1.22.2012


I spent Christmas day on a farm in Georgia with friend's of my mom's. I wasn't sure what to expect as we drove the back country roads to their one-room, very rustic house. I'd heard stories in the days leading up to Christmas that I was in for a unique experience. Unique meant a wood stove, farm animals, fiddle playing, fresh goat's milk, baby lambs, an outdoor restroom, pies baked with tiny quail eggs, and a coziness that you usually only feel in the comfort of your own home, not with people you've just met. But within minutes of being there I was sitting on the kitchen floor feeding a bottle to a baby lamb. The warmth from the huge wood stove in that tiny room was nothing compared to the friendliness coming from the other ten people around me.

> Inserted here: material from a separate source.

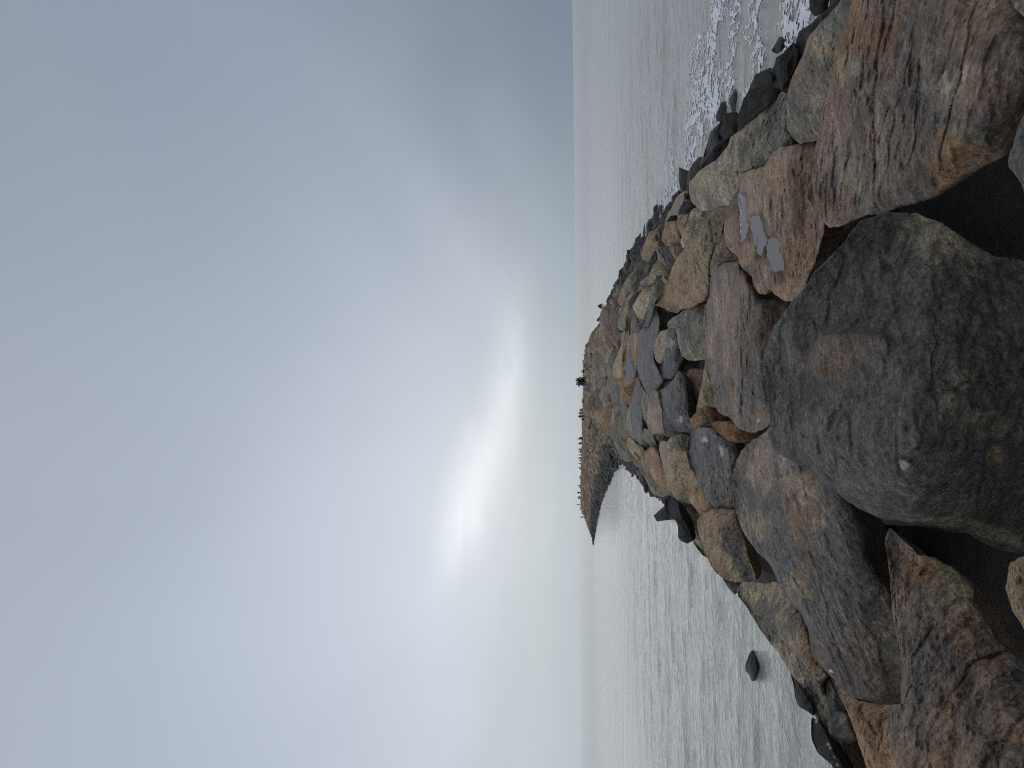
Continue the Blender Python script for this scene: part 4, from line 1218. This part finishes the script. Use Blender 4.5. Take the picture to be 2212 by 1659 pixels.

There was a table covered in at least five pies, baked fresh that morning from blueberries and pecans picked on their land. After dinner I received a long tour from one of the daughters, showing me the goats, lambs, quail, ducks, and three tents of rabbits at all stages of life. It was cold, raining, and the sun was quickly going down, but I couldn't stop smiling. In my rain jacket and rubber boots I could of stayed outside all night, pretending for the evening to be a farm girl and hold baby rabbits that were just hours old. We ended the evening with hot coffee and pie, carols played by fiddle, conversation, pecan shelling, and one more bottle feeding to Lamby, the baby lamb. It didn't feel like Christmas. There were no presents to unwrap, and no tree to unwrap them under. There wasn't wassail simmering on the stove, or games. But there was warmth and there was music and, most of all, there was togetherness.